Even though he lives in Lagos now, Garricks has retained an indelible affinity for Port Harcourt, the city where he grew up and as such, all of the stories are set in the garden city. He knows his city and he maps it pretty well tracking the relatable stories that play out behind gated mansions and on noisy street corners. This knowledge gives the collection a strong sense of place with the characters, diverse as they are, coming off as being rooted to the land.
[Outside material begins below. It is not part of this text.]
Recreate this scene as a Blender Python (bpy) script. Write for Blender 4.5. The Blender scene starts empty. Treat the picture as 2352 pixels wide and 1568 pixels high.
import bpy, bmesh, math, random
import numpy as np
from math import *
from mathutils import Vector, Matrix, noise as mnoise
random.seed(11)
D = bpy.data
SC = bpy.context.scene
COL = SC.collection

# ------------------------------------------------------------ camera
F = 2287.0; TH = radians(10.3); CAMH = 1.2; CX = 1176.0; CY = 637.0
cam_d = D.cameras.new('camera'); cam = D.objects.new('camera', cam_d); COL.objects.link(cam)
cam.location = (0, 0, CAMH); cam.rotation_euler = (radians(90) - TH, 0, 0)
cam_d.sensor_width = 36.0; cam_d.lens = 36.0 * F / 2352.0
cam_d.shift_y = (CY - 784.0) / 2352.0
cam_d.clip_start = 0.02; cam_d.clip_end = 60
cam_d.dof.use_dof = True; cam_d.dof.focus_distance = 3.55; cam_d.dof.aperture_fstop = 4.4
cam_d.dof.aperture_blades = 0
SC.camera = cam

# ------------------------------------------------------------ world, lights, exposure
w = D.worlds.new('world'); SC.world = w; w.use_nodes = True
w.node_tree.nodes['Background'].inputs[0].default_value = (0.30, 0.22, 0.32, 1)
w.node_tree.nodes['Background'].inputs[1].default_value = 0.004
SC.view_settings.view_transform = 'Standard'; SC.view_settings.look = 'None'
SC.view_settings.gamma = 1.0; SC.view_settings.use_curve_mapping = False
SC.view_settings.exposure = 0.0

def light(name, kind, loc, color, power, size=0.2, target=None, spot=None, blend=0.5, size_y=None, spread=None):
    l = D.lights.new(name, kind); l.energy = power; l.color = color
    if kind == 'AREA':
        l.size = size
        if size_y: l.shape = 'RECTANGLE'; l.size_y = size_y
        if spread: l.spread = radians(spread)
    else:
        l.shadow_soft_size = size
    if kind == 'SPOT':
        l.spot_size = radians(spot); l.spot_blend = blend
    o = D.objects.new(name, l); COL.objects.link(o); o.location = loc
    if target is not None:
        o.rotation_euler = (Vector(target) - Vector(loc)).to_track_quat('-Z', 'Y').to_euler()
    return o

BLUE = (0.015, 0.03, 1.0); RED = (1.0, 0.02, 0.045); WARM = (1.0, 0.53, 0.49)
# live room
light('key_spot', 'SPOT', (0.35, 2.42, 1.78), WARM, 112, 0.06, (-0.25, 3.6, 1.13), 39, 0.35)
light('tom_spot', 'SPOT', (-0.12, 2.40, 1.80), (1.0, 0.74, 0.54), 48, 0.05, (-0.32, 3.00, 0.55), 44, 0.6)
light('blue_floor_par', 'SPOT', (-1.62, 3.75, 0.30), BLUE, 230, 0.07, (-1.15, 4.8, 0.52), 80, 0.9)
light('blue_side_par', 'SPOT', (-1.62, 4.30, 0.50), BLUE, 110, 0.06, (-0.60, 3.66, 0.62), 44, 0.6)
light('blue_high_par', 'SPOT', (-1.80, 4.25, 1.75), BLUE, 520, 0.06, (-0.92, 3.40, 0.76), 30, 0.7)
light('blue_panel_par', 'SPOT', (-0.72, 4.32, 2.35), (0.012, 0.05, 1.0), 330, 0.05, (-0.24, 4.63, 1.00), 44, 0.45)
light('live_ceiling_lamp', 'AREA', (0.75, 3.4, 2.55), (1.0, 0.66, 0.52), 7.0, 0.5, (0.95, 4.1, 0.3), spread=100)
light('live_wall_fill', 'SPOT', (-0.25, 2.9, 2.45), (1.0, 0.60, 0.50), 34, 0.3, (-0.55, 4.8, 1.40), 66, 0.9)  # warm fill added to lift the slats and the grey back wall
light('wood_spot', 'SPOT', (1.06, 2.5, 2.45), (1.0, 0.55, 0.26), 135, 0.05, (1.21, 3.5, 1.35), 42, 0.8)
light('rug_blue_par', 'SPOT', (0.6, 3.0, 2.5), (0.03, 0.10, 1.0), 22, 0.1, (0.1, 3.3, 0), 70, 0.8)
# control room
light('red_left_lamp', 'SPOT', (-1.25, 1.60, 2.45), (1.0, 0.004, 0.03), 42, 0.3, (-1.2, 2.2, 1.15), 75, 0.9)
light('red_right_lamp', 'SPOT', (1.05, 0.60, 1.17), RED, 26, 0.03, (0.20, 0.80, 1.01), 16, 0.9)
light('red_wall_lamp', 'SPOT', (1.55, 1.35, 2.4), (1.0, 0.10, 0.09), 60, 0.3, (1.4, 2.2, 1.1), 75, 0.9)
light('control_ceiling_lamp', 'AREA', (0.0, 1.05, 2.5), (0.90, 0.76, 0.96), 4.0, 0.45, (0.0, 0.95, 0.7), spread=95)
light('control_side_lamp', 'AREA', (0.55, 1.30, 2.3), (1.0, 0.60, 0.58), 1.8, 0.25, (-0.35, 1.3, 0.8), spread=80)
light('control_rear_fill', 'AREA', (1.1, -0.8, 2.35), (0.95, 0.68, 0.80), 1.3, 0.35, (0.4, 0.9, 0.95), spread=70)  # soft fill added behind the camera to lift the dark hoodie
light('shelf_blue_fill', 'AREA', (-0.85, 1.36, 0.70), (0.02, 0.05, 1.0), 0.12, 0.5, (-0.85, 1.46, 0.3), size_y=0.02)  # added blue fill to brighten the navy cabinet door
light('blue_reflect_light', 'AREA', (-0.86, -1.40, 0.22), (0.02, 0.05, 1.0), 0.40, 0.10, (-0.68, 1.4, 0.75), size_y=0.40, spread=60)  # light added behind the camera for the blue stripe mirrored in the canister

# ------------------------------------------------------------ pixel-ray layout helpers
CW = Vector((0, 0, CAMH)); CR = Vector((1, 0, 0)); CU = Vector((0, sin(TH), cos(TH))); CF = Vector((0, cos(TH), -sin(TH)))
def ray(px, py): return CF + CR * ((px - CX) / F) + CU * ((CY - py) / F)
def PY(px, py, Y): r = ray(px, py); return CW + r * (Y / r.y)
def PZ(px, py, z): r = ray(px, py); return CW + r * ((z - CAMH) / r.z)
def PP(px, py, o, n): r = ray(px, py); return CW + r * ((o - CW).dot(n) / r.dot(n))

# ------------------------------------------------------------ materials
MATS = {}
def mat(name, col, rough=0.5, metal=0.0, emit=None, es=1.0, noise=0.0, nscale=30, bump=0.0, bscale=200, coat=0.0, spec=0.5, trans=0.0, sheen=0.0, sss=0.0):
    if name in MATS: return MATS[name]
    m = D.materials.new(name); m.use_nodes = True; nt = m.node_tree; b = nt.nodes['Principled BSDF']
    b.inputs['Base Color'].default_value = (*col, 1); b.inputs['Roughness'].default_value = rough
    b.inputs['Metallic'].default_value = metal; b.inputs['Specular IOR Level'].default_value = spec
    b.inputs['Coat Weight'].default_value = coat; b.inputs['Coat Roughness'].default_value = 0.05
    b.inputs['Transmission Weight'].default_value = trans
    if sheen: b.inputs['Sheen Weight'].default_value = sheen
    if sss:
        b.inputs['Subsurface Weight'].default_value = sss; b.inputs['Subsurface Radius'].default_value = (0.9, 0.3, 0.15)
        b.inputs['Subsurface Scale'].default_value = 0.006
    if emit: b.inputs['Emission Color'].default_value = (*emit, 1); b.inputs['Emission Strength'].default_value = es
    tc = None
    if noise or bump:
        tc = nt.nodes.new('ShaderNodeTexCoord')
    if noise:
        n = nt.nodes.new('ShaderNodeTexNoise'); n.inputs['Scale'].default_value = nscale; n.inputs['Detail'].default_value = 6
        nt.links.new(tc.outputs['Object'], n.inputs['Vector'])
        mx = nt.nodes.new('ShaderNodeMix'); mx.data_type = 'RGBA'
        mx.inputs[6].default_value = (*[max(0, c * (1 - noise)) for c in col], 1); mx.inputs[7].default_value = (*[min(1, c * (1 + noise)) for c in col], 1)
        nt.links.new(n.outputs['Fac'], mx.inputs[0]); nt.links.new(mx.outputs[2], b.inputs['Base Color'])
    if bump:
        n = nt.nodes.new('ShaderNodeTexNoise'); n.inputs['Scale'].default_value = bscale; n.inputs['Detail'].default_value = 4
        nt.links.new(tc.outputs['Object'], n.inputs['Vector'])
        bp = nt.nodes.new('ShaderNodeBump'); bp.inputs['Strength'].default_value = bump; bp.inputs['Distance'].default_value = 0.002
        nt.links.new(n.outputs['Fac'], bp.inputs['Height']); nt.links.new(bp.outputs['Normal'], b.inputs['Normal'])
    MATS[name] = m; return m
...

The thing about music is that it finds a way to connect to people across miles, oceans, borders or even languages. When Maroon 5’s Adam Levine contributed the Oscar nominated song Lost Stars to Begin Again, a film about two troubled characters living in New York, he must not have imagined his lyrics applying on the page to two star crossed lovers in Port Harcourt. Lost Stars, the opening story is about a bittersweet romance thwarted first by pride and then by fate. In terms of mood and style, Lost Stars sets the mood for the rest of the collection as Garricks’ sharp, breezy writing, short chapters and universal outlook come into clear focus.

A Broken People’s Playlist houses life size characters seeking redemption or struggling to fill the giant-sized holes in their lives and some of the strongest stories bear witness to this. In the city is a stark, ripped from the headlines account of police brutality and hypocrisy that takes on even greater intensity now. I Put a spell on you is a delightful reclaiming of the classic standard, adapted to local realities. You are likely to alter your appreciation of the song going forward. Beautiful war is an insight driven examination of a marriage on the brink.

The stories appear unrelated for the most part but some characters are recycled, appearing as supporting players in multiple stories even as they lack the urgency of leading theirs. At least two stories are sequels in some way even though they still manage to work as standalone entities. And in a refreshing twist, for the closing entry, Garricks brings back characters from his debut, establishing a sort of literary universe where interconnected characters jump back and forth.

Too bad that this entry, You suppose know is one of the collection’s weakest. It takes an off-the-path premise, examining romantic love among senior citizens- the collection is peopled elsewhere by young men and women. But what could have been a refreshing gaze at the dynamics existing within an older couple’s relationship and the challenges of aging together is boggled down by clunky writing and eyebrow raising dialogue.

The author’s playlist may be needing some update but Garricks’ sturdy writing, sharp observations, heightened storytelling instincts and knack for drawing up relatable characters ultimately tilt the odds in his favor.